- _Provided data_
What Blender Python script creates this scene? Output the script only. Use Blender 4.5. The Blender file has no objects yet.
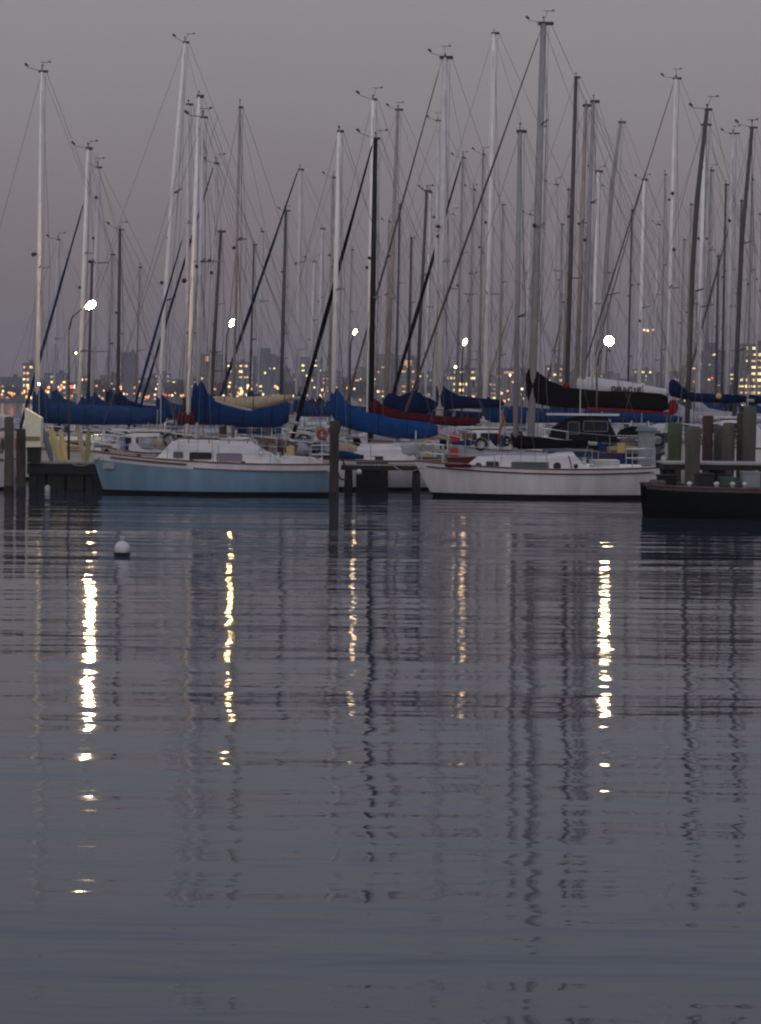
import bpy, math, random
from mathutils import Vector, Matrix
R = math.radians
random.seed(7)
sc = bpy.context.scene
col = sc.collection

# ------------------------------------------------------------------ camera
F = 2400.0; CX, CY = 380.5, 512.0; CAMH = 3.2; HOR = 400.0
PITCH = math.atan((CY - HOR) / F); ROLL = R(0.6)
fw = Vector((0, math.cos(PITCH), -math.sin(PITCH)))
rt0 = Vector((1, 0, 0)); up0 = Vector((0, math.sin(PITCH), math.cos(PITCH)))
rt = rt0 * math.cos(ROLL) + up0 * math.sin(ROLL)
up = up0 * math.cos(ROLL) - rt0 * math.sin(ROLL)
EYE = Vector((0, 0, CAMH))
def W(px, py, D):
    d = fw * F + rt * (px - CX) + up * (CY - py)
    return EYE + d * (D / d.y)
def PM(D):            # pixels per metre at depth D
    return F / D
def pxw(p, D):        # size in metres of p pixels
    return p * D / F
cam = bpy.data.cameras.new('camera'); cam.sensor_width = 36; cam.sensor_fit = 'HORIZONTAL'
cam.lens = 36 * F / 761; cam.clip_end = 30000; cam.clip_start = 0.5
co = bpy.data.objects.new('camera', cam); col.objects.link(co)
m = Matrix((rt, up, -fw)).transposed().to_4x4(); m.translation = EYE; co.matrix_world = m
sc.camera = co

# ------------------------------------------------------------------ materials
MATS = {}
def mat(name, c, rough=0.5, metal=0.0, var=0.15, scale=3.0, bump=0.0, spec=0.5, coat=0.0, dirt=None, stretch=(1, 1, 1)):
    if name in MATS: return MATS[name]
    m = bpy.data.materials.new(name); m.use_nodes = True; n = m.node_tree.nodes; l = m.node_tree.links
    b = n['Principled BSDF']; b.inputs['Roughness'].default_value = rough; b.inputs['Metallic'].default_value = metal
    b.inputs['Specular IOR Level'].default_value = spec; b.inputs['Coat Weight'].default_value = coat
    tc = n.new('ShaderNodeTexCoord'); mp = n.new('ShaderNodeMapping'); mp.inputs['Scale'].default_value = stretch
    nz = n.new('ShaderNodeTexNoise'); nz.inputs['Scale'].default_value = scale; nz.inputs['Detail'].default_value = 6
    nz.inputs['Roughness'].default_value = 0.6
    l.new(tc.outputs['Object'], mp.inputs['Vector']); l.new(mp.outputs['Vector'], nz.inputs['Vector'])
    rp = n.new('ShaderNodeValToRGB'); rp.color_ramp.elements[0].position = 0.3; rp.color_ramp.elements[1].position = 0.7
    lo = dirt if dirt else [x * (1 - var) for x in c]; hi = [min(1, x * (1 + var)) for x in c]
    rp.color_ramp.elements[0].color = (*lo, 1); rp.color_ramp.elements[1].color = (*hi, 1)
    l.new(nz.outputs['Fac'], rp.inputs['Fac']); l.new(rp.outputs['Color'], b.inputs['Base Color'])
    if bump:
        bp = n.new('ShaderNodeBump'); bp.inputs['Strength'].default_value = 1; bp.inputs['Distance'].default_value = bump
        l.new(nz.outputs['Fac'], bp.inputs['Height']); l.new(bp.outputs['Normal'], b.inputs['Normal'])
    MATS[name] = m; return m
def emit(name, c, s, sample=True):
    if name in MATS: return MATS[name]
    m = bpy.data.materials.new(name); m.use_nodes = True; n = m.node_tree.nodes
    b = n['Principled BSDF']; b.inputs['Base Color'].default_value = (0.3, 0.3, 0.3, 1)
    b.inputs['Emission Color'].default_value = (*c, 1); b.inputs['Emission Strength'].default_value = s
    if not sample: m.cycles.emission_sampling = 'NONE'
    MATS[name] = m; return m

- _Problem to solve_
Write out the data precisely as given, excluding the pictures.

- _Response below_
What Blender Python script creates this scene? Output the script only. Use Blender 4.5. The Blender file has no objects yet.
import bpy, math, random
from mathutils import Vector, Matrix
R = math.radians
random.seed(7)
sc = bpy.context.scene
col = sc.collection

# ------------------------------------------------------------------ camera
F = 2400.0; CX, CY = 380.5, 512.0; CAMH = 3.2; HOR = 400.0
PITCH = math.atan((CY - HOR) / F); ROLL = R(0.6)
fw = Vector((0, math.cos(PITCH), -math.sin(PITCH)))
rt0 = Vector((1, 0, 0)); up0 = Vector((0, math.sin(PITCH), math.cos(PITCH)))
rt = rt0 * math.cos(ROLL) + up0 * math.sin(ROLL)
up = up0 * math.cos(ROLL) - rt0 * math.sin(ROLL)
EYE = Vector((0, 0, CAMH))
def W(px, py, D):
    d = fw * F + rt * (px - CX) + up * (CY - py)
    return EYE + d * (D / d.y)
def PM(D):            # pixels per metre at depth D
    return F / D
def pxw(p, D):        # size in metres of p pixels
    return p * D / F
cam = bpy.data.cameras.new('camera'); cam.sensor_width = 36; cam.sensor_fit = 'HORIZONTAL'
cam.lens = 36 * F / 761; cam.clip_end = 30000; cam.clip_start = 0.5
co = bpy.data.objects.new('camera', cam); col.objects.link(co)
m = Matrix((rt, up, -fw)).transposed().to_4x4(); m.translation = EYE; co.matrix_world = m
sc.camera = co

# ------------------------------------------------------------------ materials
MATS = {}
def mat(name, c, rough=0.5, metal=0.0, var=0.15, scale=3.0, bump=0.0, spec=0.5, coat=0.0, dirt=None, stretch=(1, 1, 1)):
    if name in MATS: return MATS[name]
    m = bpy.data.materials.new(name); m.use_nodes = True; n = m.node_tree.nodes; l = m.node_tree.links
    b = n['Principled BSDF']; b.inputs['Roughness'].default_value = rough; b.inputs['Metallic'].default_value = metal
    b.inputs['Specular IOR Level'].default_value = spec; b.inputs['Coat Weight'].default_value = coat
    tc = n.new('ShaderNodeTexCoord'); mp = n.new('ShaderNodeMapping'); mp.inputs['Scale'].default_value = stretch
    nz = n.new('ShaderNodeTexNoise'); nz.inputs['Scale'].default_value = scale; nz.inputs['Detail'].default_value = 6
    nz.inputs['Roughness'].default_value = 0.6
    l.new(tc.outputs['Object'], mp.inputs['Vector']); l.new(mp.outputs['Vector'], nz.inputs['Vector'])
    rp = n.new('ShaderNodeValToRGB'); rp.color_ramp.elements[0].position = 0.3; rp.color_ramp.elements[1].position = 0.7
    lo = dirt if dirt else [x * (1 - var) for x in c]; hi = [min(1, x * (1 + var)) for x in c]
    rp.color_ramp.elements[0].color = (*lo, 1); rp.color_ramp.elements[1].color = (*hi, 1)
    l.new(nz.outputs['Fac'], rp.inputs['Fac']); l.new(rp.outputs['Color'], b.inputs['Base Color'])
    if bump:
        bp = n.new('ShaderNodeBump'); bp.inputs['Strength'].default_value = 1; bp.inputs['Distance'].default_value = bump
        l.new(nz.outputs['Fac'], bp.inputs['Height']); l.new(bp.outputs['Normal'], b.inputs['Normal'])
    MATS[name] = m; return m
def emit(name, c, s, sample=True):
    if name in MATS: return MATS[name]
    m = bpy.data.materials.new(name); m.use_nodes = True; n = m.node_tree.nodes
    b = n['Principled BSDF']; b.inputs['Base Color'].default_value = (0.3, 0.3, 0.3, 1)
    b.inputs['Emission Color'].default_value = (*c, 1); b.inputs['Emission Strength'].default_value = s
    if not sample: m.cycles.emission_sampling = 'NONE'
    MATS[name] = m; return m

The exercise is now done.